** BEGIN Data section **

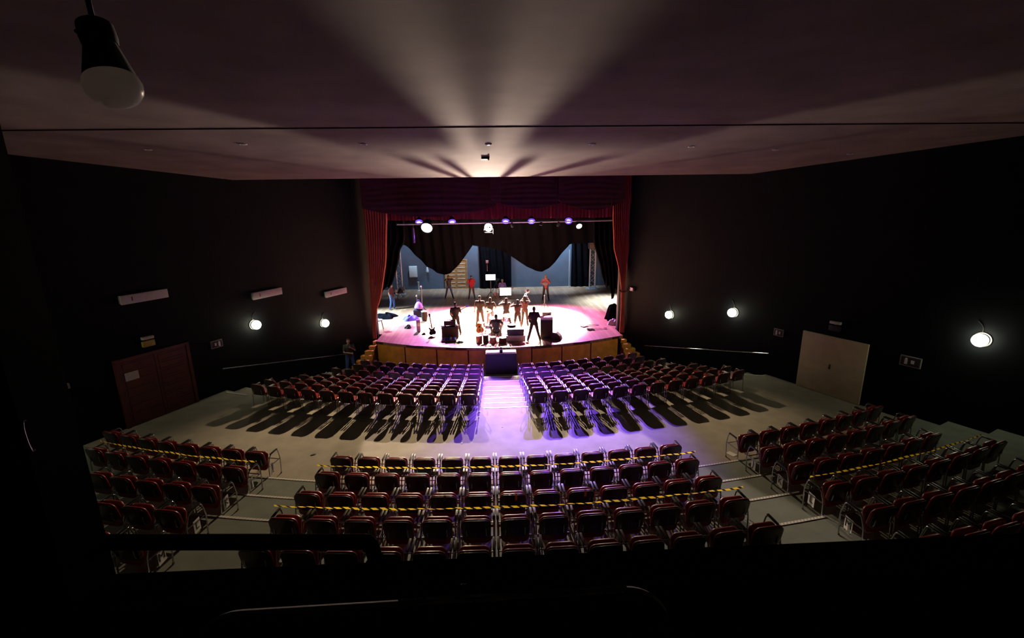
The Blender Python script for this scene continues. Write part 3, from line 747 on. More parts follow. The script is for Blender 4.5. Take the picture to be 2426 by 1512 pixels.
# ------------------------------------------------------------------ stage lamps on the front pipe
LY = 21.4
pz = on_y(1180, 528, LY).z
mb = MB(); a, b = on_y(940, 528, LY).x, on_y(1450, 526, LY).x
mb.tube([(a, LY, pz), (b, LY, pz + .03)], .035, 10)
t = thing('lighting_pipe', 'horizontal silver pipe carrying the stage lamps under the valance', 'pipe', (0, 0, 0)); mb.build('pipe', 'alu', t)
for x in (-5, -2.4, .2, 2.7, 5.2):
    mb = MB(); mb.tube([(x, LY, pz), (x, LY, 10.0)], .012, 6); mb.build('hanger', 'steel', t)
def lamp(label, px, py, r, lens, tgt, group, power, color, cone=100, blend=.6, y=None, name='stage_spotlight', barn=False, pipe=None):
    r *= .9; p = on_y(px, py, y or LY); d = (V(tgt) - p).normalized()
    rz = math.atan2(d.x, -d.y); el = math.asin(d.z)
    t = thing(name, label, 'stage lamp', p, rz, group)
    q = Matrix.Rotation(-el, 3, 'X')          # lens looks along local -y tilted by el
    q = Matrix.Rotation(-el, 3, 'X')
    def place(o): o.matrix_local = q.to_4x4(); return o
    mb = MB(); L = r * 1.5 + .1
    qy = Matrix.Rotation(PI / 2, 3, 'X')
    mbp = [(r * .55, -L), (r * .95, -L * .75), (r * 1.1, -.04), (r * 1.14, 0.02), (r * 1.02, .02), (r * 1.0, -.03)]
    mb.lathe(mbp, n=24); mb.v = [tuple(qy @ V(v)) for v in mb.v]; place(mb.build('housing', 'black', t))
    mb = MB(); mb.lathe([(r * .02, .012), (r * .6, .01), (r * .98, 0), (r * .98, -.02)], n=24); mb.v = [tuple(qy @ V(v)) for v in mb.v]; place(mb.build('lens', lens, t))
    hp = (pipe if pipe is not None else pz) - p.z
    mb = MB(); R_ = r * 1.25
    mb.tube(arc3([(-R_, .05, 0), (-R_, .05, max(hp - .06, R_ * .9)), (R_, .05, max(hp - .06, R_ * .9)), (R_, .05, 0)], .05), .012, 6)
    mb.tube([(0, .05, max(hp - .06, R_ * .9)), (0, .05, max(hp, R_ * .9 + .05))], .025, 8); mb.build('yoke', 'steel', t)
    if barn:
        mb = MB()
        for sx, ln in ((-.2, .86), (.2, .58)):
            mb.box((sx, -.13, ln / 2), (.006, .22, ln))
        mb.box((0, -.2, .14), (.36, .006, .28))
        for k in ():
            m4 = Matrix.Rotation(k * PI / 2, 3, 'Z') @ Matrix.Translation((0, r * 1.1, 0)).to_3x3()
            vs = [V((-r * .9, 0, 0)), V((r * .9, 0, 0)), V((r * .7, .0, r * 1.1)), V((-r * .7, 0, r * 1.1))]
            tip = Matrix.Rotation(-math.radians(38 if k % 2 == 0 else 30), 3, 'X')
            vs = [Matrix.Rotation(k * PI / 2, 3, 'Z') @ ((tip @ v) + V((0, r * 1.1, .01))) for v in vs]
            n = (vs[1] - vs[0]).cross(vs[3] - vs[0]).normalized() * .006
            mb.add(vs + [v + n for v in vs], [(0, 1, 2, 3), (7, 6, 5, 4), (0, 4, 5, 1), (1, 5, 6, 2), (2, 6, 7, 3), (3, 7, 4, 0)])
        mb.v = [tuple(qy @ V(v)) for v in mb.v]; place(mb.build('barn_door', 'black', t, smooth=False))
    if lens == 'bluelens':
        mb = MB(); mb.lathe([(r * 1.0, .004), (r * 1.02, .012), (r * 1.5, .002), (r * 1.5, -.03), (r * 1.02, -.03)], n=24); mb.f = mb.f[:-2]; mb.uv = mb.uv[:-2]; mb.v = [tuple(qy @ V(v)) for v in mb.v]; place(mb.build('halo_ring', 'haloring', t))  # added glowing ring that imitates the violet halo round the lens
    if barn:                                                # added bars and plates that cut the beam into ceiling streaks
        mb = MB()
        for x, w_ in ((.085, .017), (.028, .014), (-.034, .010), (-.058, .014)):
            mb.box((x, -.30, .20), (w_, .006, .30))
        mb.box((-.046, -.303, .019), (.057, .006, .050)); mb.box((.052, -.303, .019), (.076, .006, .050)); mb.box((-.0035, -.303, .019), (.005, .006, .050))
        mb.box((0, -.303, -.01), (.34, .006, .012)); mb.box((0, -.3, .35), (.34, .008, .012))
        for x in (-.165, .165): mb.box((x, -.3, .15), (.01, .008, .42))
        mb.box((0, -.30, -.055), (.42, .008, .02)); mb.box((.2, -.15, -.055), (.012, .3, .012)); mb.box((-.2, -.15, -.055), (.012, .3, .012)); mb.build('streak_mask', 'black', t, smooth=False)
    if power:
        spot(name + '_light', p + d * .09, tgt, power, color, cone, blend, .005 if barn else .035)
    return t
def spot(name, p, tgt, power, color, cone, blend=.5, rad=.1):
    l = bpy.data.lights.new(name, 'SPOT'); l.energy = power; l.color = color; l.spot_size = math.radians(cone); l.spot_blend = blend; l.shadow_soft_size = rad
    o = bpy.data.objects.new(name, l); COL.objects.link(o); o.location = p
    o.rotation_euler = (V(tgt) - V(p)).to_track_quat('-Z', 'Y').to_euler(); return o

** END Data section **
** BEGIN Data section **

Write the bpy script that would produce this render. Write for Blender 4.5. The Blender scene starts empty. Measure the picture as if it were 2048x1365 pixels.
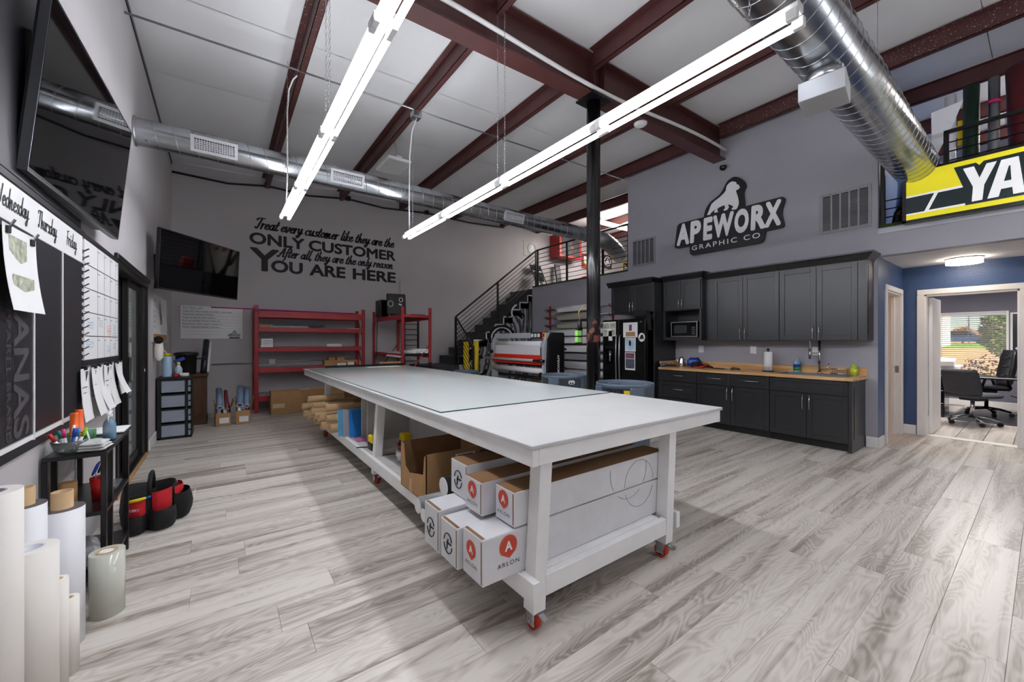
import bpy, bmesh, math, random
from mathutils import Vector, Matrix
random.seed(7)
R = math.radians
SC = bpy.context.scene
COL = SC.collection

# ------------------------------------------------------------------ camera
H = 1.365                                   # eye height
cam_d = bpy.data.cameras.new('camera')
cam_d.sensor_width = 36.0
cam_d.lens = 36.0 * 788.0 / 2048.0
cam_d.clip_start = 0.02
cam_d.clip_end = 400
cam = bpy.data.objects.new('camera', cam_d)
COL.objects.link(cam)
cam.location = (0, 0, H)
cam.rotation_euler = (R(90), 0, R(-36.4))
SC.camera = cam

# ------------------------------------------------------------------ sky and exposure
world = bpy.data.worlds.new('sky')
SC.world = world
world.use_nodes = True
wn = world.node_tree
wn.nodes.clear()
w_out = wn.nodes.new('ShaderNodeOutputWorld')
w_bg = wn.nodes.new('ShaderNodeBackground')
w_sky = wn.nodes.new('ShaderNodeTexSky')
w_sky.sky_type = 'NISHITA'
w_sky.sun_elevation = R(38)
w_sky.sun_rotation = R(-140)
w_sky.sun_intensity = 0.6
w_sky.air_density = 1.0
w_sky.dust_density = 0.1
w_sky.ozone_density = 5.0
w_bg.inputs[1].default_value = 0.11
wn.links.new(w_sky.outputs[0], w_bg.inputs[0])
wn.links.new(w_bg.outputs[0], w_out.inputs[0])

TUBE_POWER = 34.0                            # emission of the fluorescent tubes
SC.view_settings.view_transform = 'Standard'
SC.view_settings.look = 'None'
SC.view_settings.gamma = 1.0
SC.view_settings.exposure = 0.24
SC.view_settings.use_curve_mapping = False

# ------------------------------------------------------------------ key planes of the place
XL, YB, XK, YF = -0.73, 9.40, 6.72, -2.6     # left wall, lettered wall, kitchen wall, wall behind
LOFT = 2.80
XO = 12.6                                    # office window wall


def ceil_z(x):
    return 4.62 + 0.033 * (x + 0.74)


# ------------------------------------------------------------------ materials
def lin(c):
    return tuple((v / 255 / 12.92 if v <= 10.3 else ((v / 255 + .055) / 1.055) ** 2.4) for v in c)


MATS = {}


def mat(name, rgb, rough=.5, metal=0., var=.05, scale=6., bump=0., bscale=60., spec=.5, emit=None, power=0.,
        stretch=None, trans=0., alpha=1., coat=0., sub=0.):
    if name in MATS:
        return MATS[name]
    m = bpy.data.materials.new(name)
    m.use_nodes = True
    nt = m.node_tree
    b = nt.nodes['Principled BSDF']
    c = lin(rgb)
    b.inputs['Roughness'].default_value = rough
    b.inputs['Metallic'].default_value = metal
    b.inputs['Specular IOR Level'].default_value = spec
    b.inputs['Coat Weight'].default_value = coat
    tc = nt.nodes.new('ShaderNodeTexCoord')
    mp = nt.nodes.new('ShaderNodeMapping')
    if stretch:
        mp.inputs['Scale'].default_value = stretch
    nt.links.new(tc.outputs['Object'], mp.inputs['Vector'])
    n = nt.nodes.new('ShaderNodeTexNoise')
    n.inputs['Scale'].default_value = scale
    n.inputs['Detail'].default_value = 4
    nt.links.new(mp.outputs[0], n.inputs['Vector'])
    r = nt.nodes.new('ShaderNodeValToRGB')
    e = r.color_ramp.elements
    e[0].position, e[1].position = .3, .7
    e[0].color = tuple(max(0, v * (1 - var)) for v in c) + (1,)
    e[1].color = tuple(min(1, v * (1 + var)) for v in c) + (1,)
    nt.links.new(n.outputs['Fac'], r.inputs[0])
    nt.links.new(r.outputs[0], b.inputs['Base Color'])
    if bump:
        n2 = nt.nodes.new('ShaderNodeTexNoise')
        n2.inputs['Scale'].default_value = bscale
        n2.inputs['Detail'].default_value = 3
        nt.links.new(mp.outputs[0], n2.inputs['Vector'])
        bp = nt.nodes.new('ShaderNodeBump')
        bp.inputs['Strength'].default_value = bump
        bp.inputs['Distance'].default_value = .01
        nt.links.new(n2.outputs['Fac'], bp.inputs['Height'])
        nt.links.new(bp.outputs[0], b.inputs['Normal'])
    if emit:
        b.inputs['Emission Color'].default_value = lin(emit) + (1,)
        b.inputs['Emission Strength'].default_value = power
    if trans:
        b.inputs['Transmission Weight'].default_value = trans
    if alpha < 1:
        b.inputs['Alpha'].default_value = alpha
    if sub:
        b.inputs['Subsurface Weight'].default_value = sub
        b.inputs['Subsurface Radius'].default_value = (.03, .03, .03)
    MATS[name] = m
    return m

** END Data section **

> [Written problem]
In the listing above, find the line containing "Write the bpy" and the line containing "COL = SC.collection". Print those two lines and every line between them exactly, with no pictures.

> [Written solution]
Write the bpy script that would produce this render. Write for Blender 4.5. The Blender scene starts empty. Measure the picture as if it were 2048x1365 pixels.
import bpy, bmesh, math, random
from mathutils import Vector, Matrix
random.seed(7)
R = math.radians
SC = bpy.context.scene
COL = SC.collection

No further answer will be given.